Un discorso complesso, ampio e carico di prospettive ma anche di coscienza della mancanza di strategia passata. Colpisce il cuore, non che ciascuno di noi non lo avesse pre-sentito in questi anni e nell’attuale crisi dell’Unione Europea, che il presidente della Commissione abbia detto: “L’Unione Europea non versa in buone condizioni: manca l’Europa a questa Ue, e manca l’unione”. La verità. Si è avuto il coraggio di dire chiaramente qual è il punto in cui si trova l’Europa di oggi, né Unione né Europa.
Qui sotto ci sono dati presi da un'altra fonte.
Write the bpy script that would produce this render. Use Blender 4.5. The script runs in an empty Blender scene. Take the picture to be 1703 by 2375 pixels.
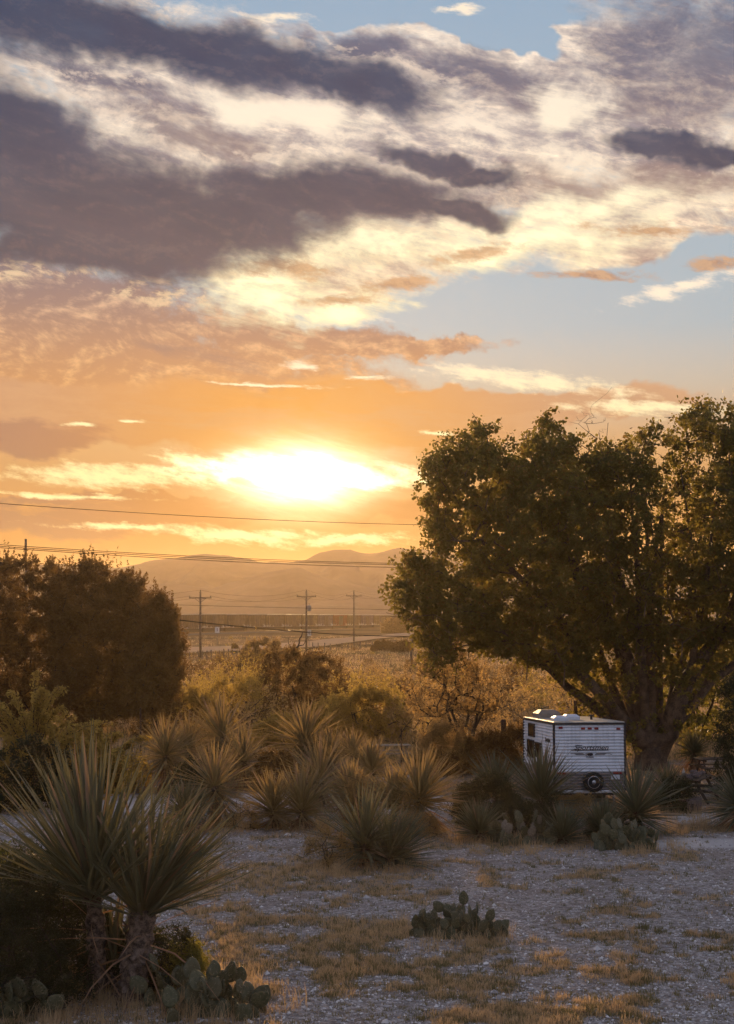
import bpy, math, random
import numpy as np
from mathutils import Vector, Matrix

# ------------------------------------------------------------------ scene, camera, sky, sun
scene = bpy.context.scene
COL = scene.collection
F = 3299.0            # focal length in photo pixels (50 mm lens)
EYE = 6.9             # camera height
HOR = 1408.0          # horizon row of the photo
CXP = 851.5
cam_d = bpy.data.cameras.new('camera'); cam = bpy.data.objects.new('camera', cam_d); COL.objects.link(cam)
cam.location = (0, 0, EYE); cam.rotation_euler = (math.radians(90), 0, 0)
cam_d.lens = 50; cam_d.sensor_width = 36; cam_d.sensor_fit = 'AUTO'
cam_d.shift_y = (HOR - 1187.5) / 2375.0
cam_d.clip_start = 0.1; cam_d.clip_end = 40000
scene.camera = cam
scene.view_settings.view_transform = 'Standard'; scene.view_settings.look = 'None'
scene.view_settings.exposure = 0.0; scene.view_settings.gamma = 1.0
scene.render.resolution_x = 734; scene.render.resolution_y = 1024

SUN_PX = (700, 1106)
SUN_AZ = math.atan2(SUN_PX[0] - CXP, F)                     # clockwise from +Y
SUN_EL = math.atan2(HOR - SUN_PX[1], math.hypot(F, SUN_PX[0] - CXP))
sun_dir = Vector((math.sin(SUN_AZ) * math.cos(SUN_EL), math.cos(SUN_AZ) * math.cos(SUN_EL), math.sin(SUN_EL)))
sl = bpy.data.lights.new('sun', 'SUN'); sl.energy = 5.0; sl.angle = math.radians(1.5); sl.color = (1.0, 0.62, 0.28)
so = bpy.data.objects.new('sun', sl); COL.objects.link(so)
so.rotation_euler = (-sun_dir).to_track_quat('-Z', 'Y').to_euler(); so.location = (0, 0, 60)

def srgb(r, g, b):
    f = lambda c: (c/255/12.92) if c/255 <= .04045 else ((c/255+.055)/1.055)**2.4
    return (f(r), f(g), f(b), 1.0)

class NT:
    """small expression helper over a node tree"""
    def __init__(s, tree): s.t = tree; s.n = tree.nodes; s.l = tree.links
    def put(s, sock, v):
        if v is None: return
        if isinstance(v, bpy.types.NodeSocket): s.l.new(v, sock)
        else:
            try: sock.default_value = v
            except Exception: sock.default_value = tuple(v)[:3]
    def m(s, op, a, b=None, c=None, clamp=False):
        n = s.n.new('ShaderNodeMath'); n.operation = op; n.use_clamp = clamp
        for i, v in enumerate((a, b, c)): s.put(n.inputs[i], v)
        return n.outputs[0]
    def add(s, a, b): return s.m('ADD', a, b)
    def sub(s, a, b): return s.m('SUBTRACT', a, b)
    def mul(s, a, b): return s.m('MULTIPLY', a, b)
    def mx(s, a, b): return s.m('MAXIMUM', a, b)
    def mn(s, a, b): return s.m('MINIMUM', a, b)
    def ss(s, x, lo, hi, to0=0.0, to1=1.0):
        n = s.n.new('ShaderNodeMapRange'); n.interpolation_type = 'SMOOTHSTEP'
        for i, v in enumerate((x, lo, hi, to0, to1)): s.put(n.inputs[i], v)
        return n.outputs[0]
    def lin(s, x, lo, hi, to0=0.0, to1=1.0):
        n = s.n.new('ShaderNodeMapRange'); n.clamp = True
        for i, v in enumerate((x, lo, hi, to0, to1)): s.put(n.inputs[i], v)
        return n.outputs[0]
    def mix(s, f, a, b, bt='MIX'):
        n = s.n.new('ShaderNodeMix'); n.data_type = 'RGBA'; n.blend_type = bt; n.clamp_factor = True
        s.put(n.inputs[0], f); s.put(n.inputs[6], a); s.put(n.inputs[7], b)
        return n.outputs[2]
    def xyz(s, x, y, z=0.0):
        n = s.n.new('ShaderNodeCombineXYZ')
        for i, v in enumerate((x, y, z)): s.put(n.inputs[i], v)
        return n.outputs[0]
    def sep(s, v):
        n = s.n.new('ShaderNodeSeparateXYZ'); s.put(n.inputs[0], v); return n.outputs
    def noise(s, vec, scale=1.0, detail=6, rough=0.55, dist=0.0, lac=2.0):
        n = s.n.new('ShaderNodeTexNoise'); s.put(n.inputs['Vector'], vec)
        n.inputs['Scale'].default_value = scale; n.inputs['Detail'].default_value = detail
        n.inputs['Roughness'].default_value = rough; n.inputs['Distortion'].default_value = dist
        n.inputs['Lacunarity'].default_value = lac
        return n.outputs['Fac'] if 'Fac' in n.outputs else n.outputs[0]
    def ramp(s, f, stops, interp='LINEAR'):
        n = s.n.new('ShaderNodeValToRGB'); s.put(n.inputs[0], f); r = n.color_ramp; r.interpolation = interp
        while len(r.elements) < len(stops): r.elements.new(0.5)
        for e, (p, c) in zip(r.elements, stops): e.position = p; e.color = c
        return n.outputs[0]
    def scale(s, c, k):
        n = s.n.new('ShaderNodeVectorMath'); n.operation = 'SCALE'; s.put(n.inputs[0], c); s.put(n.inputs['Scale'], k); return n.outputs[0]
    def vadd(s, a, b):
        n = s.n.new('ShaderNodeVectorMath'); n.operation = 'ADD'; s.put(n.inputs[0], a); s.put(n.inputs[1], b); return n.outputs[0]

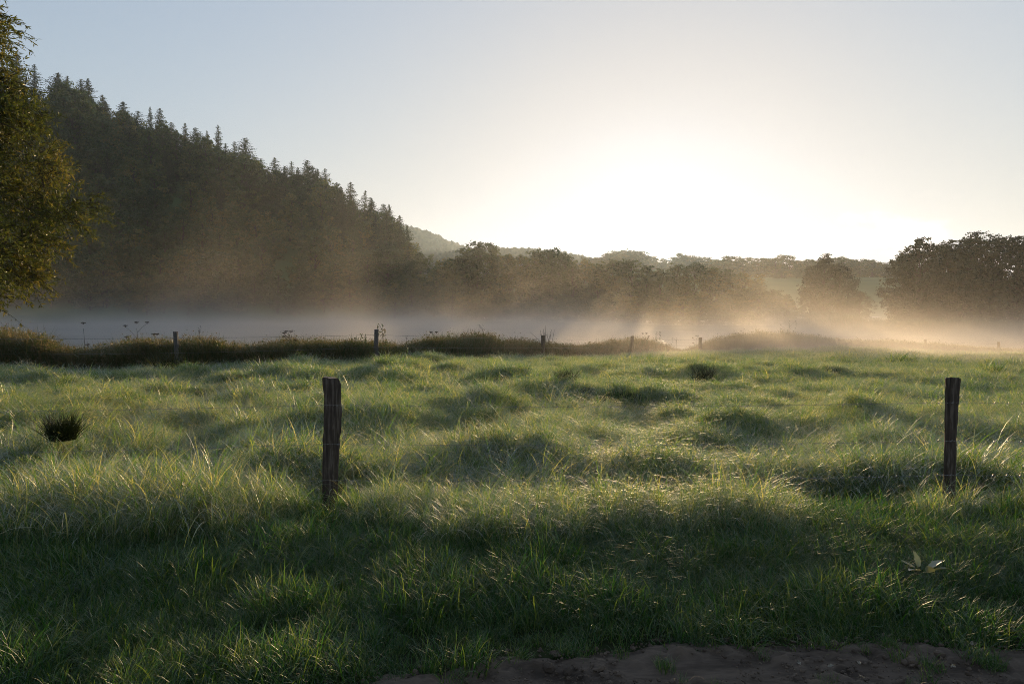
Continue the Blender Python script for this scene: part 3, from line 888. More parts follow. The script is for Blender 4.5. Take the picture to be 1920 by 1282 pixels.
def scatter(name, protos, pos, rot, scl, var, mat):
    """one stuff object: placement points plus the clump shapes, instanced by geometry nodes"""
    V, Q, T, TI, VA = [], [], [], [], []
    n = 0
    for k, (v, q, t, ti) in enumerate(protos):
        V.append(v); Q.append(q + n); T.append(t + n); TI.append(ti); VA.append(np.full(len(v), k))
        n += len(v)
    V.append(pos); TI.append(np.zeros(len(pos))); VA.append(np.full(len(pos), -1))
    me = mesh_np(name, np.concatenate(V), np.concatenate(Q), np.concatenate(T), mat, np.concatenate(TI))
    tot = len(me.vertices)
    a = me.attributes.new('shape', 'INT', 'POINT'); a.data.foreach_set('value', np.concatenate(VA).astype(np.int32))
    for nm, arr in (('rot', rot), ('scl', scl)):
        full = np.zeros((tot, 3), np.float32); full[n:] = arr
        a = me.attributes.new(nm, 'FLOAT_VECTOR', 'POINT'); a.data.foreach_set('vector', full.ravel())
    full = np.zeros(tot, np.int32); full[n:] = var
    a = me.attributes.new('pick', 'INT', 'POINT'); a.data.foreach_set('value', full)
    o = link(name, me)
    kind(o, 'stuff')
    ng = bpy.data.node_groups.new(name + '_scatter', 'GeometryNodeTree')
    ng.interface.new_socket('Geometry', in_out='INPUT', socket_type='NodeSocketGeometry')
    ng.interface.new_socket('Geometry', in_out='OUTPUT', socket_type='NodeSocketGeometry')
    N, L = ng.nodes, ng.links
    gi, go = N.new('NodeGroupInput'), N.new('NodeGroupOutput')
    def attr(nm, ty):
        x = N.new('GeometryNodeInputNamedAttribute'); x.data_type = ty; x.inputs['Name'].default_value = nm
        return x.outputs['Attribute']
    shape = attr('shape', 'INT')
    def sep(val):
        s = N.new('GeometryNodeSeparateGeometry'); s.domain = 'POINT'
        c = N.new('FunctionNodeCompare'); c.data_type = 'INT'; c.operation = 'EQUAL'
        L.new(shape, c.inputs[2]); c.inputs[3].default_value = val
        L.new(gi.outputs[0], s.inputs[0]); L.new(c.outputs[0], s.inputs['Selection'])
        return s.outputs['Selection']
    join = N.new('GeometryNodeJoinGeometry')
    for k in reversed(range(len(protos))):
        g2 = N.new('GeometryNodeGeometryToInstance')
        L.new(sep(k), g2.inputs[0]); L.new(g2.outputs[0], join.inputs[0])
    iop = N.new('GeometryNodeInstanceOnPoints')
    iop.inputs['Pick Instance'].default_value = True
    L.new(sep(-1), iop.inputs['Points'])
    L.new(join.outputs[0], iop.inputs['Instance'])
    L.new(attr('pick', 'INT'), iop.inputs['Instance Index'])
    e2r = N.new('FunctionNodeEulerToRotation')
    L.new(attr('rot', 'FLOAT_VECTOR'), e2r.inputs[0])
    L.new(e2r.outputs[0], iop.inputs['Rotation'])
    L.new(attr('scl', 'FLOAT_VECTOR'), iop.inputs['Scale'])
    L.new(iop.outputs[0], go.inputs[0])
    md = o.modifiers.new('scatter', 'NODES')
    md.node_group = ng
    return o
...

Ora è il tempo di affrontare la crisi, non solo la sua ultima espressione che emerge dalla sfida epocale di rifugiati e migranti. Abbiamo già su queste pagine affrontato più volte i problemi e avanzato idee in questa materia.

Oggi, proprio mentre il presidente Junker prendeva la parola al Parlamento UE, su diversi giornali sono stati pubblicati i dati sulle disuguaglianze e la povertà in Europa. A questa sfida che si protrae da tempo l’Unione europea non ha dedicato né energie, né riflessioni convincenti e risolutive. Non vogliamo citarne qui altre, dalla disoccupazione giovanile alla tragedia demografica, mai risolte e mai affrontate con serietà e determinazione.

Le parole di Junker bastano a dimostrare come il ‘Premio Nobel’ del 2012, assegnato alla UE (perché “per oltre sei decenni ha contribuito all’avanzamento della pace e della riconciliazione della democrazia e dei diritti umani in Europa”) sia stato stravagante. Sì, ha ragione Junker, “c’è in gioco oggi una questione umana, una questione che interessa la dignità umana delle persone”, vale per i rifugiati e vale per i cittadini europei.

Come può esistere una Europa dove ci sono 342 miliardari (con un patrimonio totale di circa 1.340 miliardi di euro) e 123 milioni di persone – quasi un quarto della popolazione – a rischio povertà o esclusione sociale? Come ci può essere e ci si può sentire uniti in queste condizioni?

Come è possibile evitare di affrontare il tema del grande potere d’influenza dei super ricchi, delle multinazionali e di una parte del settore privato a livello nazionale ed europeo che accrescere la povertà e disuguaglianza in tutto il continente? “L’Unione Europea non versa in buone condizioni: manca l’Europa a questa Ue, e manca l’unione”, Junker mette tutti noi, incluso lui stesso, sul banco degli imputati.

Temo che senza una seria riflessione su quale Europa vogliamo, a partire dalle fondamenta, nulla potrà rivitalizzare il progetto dei ‘Padri Fondatori’. L’accoglienza per milioni di persone non basterà a creare una nuova Europa, né una maggiore unione, né consentirà ai paesi europei in deficit demografico di far pagare le pensioni ai nuovi arrivati.

Siamo ad una svolta, questo è certo, o a partire dal tema dell’immigrazione nelle prossime settimane i leader dei Paesi UE sapranno ritrovare le ragioni credibili dell’essere europei e uniti, oppure saranno proprio gli eventi di questi mesi, insieme alle enormi disuguaglianze e difficoltà dei cittadini della UE, a distruggere e forse ricostruire una nuova e diversa Europa.

Per cosa e perché la UE oggi e per quale futuro?

Senza queste risposte, non ci sarà intelligente risposta a nessuna emergenza.